A FORMER Garrard worker who helped defend the south cost of Britain from the Nazis will celebrate his 100th birthday in Swindon today.

Alfred Page was born in Groundwell Street on this day in 1915 and has spent most of his adult life living in Old Town.

Last Saturday his huge family, including many of his dozens of grand-children and one-year-old great-great-grand-daughter Elsie got together to mark the occasion.

Alfred said: “I can’t remember anyone in our family who has reached 100. I was born in Swindon and lived here all my life. I never wanted to be anywhere else.”

At the outbreak of the Second World War, he joined the Royal Electrical and Mechanical Engineers and was given responsibility for maintaining the old First World War naval guns along the coastal defences.

He said: “I played a pretty big part in that war.

“I went over in the invasion and served in France and Belgium before finishing the war in Germany.”

But he had a couple of narrow escapes. After drinking contaminated water in Belgium he contracted diphtheria and nearly died.

Then he was lucky to escape a final posting to the Far East.

He said: “They were preparing to send me over to Japan when the atomic bombs were dropped, which just managed to spare me going out there.

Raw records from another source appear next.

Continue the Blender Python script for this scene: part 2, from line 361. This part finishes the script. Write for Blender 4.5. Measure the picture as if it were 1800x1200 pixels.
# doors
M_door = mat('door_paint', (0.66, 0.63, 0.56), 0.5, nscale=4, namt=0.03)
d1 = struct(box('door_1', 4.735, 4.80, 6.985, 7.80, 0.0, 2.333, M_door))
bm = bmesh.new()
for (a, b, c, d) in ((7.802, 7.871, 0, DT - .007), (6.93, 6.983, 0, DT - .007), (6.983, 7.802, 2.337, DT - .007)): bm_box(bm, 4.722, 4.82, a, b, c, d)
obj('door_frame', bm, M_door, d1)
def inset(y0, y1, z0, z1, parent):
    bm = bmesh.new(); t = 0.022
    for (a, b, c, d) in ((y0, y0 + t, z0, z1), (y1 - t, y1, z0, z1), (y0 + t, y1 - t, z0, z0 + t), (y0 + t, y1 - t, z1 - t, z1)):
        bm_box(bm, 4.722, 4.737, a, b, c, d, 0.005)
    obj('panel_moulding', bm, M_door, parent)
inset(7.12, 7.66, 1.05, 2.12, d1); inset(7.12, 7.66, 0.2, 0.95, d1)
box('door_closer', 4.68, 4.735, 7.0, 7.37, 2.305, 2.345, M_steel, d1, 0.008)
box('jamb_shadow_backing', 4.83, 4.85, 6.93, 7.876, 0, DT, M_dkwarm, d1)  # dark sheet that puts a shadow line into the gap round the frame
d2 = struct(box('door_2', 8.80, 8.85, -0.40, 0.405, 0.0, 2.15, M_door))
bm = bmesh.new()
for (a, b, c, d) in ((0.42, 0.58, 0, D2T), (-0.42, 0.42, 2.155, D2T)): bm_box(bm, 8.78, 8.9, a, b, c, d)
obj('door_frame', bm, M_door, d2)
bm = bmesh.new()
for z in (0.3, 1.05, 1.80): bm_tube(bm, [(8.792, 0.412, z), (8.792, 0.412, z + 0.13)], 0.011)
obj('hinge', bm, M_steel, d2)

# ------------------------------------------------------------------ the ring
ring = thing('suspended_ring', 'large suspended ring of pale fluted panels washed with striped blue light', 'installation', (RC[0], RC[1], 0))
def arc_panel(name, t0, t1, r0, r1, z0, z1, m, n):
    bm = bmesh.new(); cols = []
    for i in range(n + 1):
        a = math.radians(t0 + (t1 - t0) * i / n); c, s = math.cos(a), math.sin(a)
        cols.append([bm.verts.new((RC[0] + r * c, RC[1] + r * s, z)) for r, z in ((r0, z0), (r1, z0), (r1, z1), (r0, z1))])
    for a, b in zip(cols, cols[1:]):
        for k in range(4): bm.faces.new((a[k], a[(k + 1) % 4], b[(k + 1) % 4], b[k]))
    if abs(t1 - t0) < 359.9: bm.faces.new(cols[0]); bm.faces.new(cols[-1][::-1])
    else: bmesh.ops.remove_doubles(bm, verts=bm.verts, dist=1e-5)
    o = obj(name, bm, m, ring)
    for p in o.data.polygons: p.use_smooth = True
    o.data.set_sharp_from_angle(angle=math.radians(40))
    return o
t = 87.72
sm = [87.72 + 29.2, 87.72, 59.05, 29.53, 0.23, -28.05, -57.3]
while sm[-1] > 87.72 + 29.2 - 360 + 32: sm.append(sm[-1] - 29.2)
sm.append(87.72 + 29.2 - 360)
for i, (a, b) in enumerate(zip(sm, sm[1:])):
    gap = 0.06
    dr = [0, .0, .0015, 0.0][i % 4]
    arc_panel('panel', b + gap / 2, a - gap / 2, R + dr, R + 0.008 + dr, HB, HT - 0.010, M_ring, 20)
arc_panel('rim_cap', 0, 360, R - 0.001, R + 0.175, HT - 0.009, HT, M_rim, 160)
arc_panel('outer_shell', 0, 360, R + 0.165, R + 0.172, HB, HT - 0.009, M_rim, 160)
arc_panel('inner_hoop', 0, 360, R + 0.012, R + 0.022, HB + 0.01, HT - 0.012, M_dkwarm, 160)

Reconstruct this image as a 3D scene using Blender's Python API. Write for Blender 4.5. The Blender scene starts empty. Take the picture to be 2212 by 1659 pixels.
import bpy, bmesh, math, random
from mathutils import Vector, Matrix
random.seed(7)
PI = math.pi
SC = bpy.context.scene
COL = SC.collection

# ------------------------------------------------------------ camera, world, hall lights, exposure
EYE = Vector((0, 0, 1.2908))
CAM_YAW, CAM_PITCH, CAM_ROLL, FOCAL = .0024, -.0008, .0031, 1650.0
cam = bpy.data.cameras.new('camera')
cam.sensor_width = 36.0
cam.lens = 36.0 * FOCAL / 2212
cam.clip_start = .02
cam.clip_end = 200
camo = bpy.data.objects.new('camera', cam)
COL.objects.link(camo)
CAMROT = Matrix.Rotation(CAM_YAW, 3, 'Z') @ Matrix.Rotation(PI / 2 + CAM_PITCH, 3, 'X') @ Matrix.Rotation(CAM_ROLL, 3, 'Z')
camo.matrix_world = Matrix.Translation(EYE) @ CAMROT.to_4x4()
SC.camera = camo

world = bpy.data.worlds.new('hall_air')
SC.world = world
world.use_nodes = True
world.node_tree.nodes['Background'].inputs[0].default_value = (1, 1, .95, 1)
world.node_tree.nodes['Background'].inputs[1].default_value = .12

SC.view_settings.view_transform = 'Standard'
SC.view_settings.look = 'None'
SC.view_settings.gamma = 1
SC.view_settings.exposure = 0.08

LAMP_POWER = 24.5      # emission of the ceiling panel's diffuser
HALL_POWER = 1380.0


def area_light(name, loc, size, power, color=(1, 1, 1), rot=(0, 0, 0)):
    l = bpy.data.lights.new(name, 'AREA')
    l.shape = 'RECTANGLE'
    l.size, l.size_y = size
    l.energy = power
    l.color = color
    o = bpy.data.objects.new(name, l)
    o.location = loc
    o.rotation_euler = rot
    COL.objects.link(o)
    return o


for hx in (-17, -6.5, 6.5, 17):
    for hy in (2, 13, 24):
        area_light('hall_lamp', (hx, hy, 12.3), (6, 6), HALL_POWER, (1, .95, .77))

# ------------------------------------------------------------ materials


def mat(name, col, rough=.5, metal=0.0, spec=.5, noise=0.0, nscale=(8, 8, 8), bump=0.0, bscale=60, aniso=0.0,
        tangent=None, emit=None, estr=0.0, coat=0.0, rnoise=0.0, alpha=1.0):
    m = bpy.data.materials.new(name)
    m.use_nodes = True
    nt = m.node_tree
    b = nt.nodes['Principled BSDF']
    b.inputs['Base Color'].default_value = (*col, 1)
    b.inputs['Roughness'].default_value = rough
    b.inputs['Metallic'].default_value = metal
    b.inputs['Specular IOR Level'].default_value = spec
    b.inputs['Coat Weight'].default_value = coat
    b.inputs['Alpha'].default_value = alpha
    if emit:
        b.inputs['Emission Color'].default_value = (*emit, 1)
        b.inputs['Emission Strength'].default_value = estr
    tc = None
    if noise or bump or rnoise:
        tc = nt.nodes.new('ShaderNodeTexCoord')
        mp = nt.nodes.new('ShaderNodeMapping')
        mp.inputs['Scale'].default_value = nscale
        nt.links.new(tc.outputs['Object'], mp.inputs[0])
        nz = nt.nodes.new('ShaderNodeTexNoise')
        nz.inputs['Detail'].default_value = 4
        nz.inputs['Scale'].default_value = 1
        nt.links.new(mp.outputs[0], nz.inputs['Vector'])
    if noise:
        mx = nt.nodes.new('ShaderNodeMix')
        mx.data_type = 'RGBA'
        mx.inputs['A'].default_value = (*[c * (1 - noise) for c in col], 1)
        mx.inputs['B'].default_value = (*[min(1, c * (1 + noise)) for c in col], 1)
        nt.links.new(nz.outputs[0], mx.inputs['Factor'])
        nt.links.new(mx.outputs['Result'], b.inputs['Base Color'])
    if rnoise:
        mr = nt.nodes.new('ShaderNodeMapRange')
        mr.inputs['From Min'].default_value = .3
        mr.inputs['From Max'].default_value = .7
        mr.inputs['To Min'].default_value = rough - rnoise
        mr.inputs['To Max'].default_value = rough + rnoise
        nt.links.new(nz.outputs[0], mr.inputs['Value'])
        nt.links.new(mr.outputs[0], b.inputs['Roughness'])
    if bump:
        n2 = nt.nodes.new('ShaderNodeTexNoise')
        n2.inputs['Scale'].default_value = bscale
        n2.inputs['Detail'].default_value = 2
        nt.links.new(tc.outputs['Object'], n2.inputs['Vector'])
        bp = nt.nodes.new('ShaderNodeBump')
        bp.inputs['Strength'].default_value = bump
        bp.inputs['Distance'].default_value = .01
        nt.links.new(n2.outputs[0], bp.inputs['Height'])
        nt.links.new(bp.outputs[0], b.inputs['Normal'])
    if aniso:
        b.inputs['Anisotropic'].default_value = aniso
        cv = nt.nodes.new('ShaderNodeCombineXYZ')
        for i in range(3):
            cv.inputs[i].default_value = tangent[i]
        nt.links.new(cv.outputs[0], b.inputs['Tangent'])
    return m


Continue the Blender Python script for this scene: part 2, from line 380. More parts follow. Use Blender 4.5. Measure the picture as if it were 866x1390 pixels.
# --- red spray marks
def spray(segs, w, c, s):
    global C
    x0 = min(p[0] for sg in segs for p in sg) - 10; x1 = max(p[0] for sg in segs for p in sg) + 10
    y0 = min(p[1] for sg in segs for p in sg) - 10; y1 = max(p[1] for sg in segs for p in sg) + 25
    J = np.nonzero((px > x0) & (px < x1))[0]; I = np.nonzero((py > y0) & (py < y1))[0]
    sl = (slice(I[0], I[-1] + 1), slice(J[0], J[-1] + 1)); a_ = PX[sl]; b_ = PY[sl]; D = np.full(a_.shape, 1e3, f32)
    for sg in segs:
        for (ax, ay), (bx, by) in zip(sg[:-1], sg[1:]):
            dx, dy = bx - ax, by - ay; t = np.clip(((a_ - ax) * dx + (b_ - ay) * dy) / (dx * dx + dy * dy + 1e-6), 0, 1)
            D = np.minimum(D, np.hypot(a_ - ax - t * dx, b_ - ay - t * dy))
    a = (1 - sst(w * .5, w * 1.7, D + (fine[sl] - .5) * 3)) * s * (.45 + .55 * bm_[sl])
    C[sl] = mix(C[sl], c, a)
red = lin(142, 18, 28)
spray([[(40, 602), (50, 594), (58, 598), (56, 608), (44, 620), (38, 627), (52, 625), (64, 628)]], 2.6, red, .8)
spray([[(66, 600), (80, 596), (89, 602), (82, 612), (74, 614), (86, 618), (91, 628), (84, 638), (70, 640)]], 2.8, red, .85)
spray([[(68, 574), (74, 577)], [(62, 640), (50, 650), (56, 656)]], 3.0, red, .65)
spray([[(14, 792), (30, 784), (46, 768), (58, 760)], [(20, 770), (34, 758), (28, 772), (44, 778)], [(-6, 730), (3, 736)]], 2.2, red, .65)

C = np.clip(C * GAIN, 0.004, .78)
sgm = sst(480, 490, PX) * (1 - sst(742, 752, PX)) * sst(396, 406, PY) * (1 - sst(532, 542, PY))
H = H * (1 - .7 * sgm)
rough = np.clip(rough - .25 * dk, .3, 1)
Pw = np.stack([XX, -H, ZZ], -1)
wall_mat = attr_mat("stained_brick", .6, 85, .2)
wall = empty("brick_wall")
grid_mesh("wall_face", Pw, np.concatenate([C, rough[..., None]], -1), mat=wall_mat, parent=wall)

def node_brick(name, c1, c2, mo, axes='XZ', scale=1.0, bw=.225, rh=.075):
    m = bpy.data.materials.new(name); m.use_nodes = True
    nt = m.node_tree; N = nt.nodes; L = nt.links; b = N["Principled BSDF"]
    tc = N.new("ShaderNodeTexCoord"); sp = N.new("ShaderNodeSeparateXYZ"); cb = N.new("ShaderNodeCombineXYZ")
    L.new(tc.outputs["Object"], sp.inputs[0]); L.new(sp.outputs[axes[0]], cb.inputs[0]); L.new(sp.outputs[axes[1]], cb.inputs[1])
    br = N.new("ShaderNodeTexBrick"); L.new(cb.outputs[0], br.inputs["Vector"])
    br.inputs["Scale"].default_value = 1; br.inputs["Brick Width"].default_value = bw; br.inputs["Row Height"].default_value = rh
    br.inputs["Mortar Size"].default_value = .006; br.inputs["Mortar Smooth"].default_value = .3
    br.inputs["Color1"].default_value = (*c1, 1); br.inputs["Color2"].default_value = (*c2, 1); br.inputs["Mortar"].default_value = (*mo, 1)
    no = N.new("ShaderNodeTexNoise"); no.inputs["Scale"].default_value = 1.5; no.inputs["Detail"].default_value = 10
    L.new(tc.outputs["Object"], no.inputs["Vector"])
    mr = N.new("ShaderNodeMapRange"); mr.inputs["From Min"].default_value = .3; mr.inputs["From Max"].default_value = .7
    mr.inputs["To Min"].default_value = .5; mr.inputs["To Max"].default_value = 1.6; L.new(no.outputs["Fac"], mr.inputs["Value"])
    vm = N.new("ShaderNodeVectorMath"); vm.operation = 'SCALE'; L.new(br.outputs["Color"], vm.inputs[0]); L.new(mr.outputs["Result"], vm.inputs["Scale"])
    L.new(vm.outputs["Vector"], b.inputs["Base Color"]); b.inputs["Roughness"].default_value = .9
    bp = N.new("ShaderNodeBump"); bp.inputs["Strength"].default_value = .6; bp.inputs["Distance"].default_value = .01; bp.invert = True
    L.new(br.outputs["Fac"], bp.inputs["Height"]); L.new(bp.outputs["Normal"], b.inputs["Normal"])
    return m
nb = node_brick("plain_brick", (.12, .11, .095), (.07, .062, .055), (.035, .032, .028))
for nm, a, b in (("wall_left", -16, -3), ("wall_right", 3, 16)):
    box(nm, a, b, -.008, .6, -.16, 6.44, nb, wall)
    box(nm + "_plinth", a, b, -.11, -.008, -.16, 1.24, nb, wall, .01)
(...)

“When I was called up, I tried to join the air force, but my eyesight let me down. At that point they put me in bomb disposal, but I had to get out of that as soon as I could otherwise I wouldn’t last very long.

“After that I had to keep all the guns on the south coast in action, including Newhaven and Beachy Head.

“They stationed me in Portsmouth when they thought the invasion was going to come there, but in the event they only got as far as the Channel Islands.”

After demobbing in 1945, Alfred took up work at famous record player manufacturer Garrard, where he spent 25 loyal years before the company began outsourcing its work.

His late wife Dorothy was a war widow, and Alfred raised her four children, Molly, Patricia, Gay and Richard as his own.

The couple went on to have three children of their own, Michael, Kevin, and David.

Michael, 67, said: “His hobby, after retiring from Garrard at the age of 63, was repairing watches and clocks.

“He used to come home with pockets full of them, and would offer to repair anything for half a crown, even though we were on new money by then.

“He was always pretty laid back, and we could get away with what we wanted as long as mum didn’t catch us out.

“He has outlived everyone of his generation, and I think he would put that down to hard work. He never smoked and he rode a bike all his life. He cycled until he was about 80, when mum had to ban him because there was so much traffic on the roads.”

Alfred’s 74-year-old daughter Molly said: “He has always been a deep thinker, a very even-tempered man.”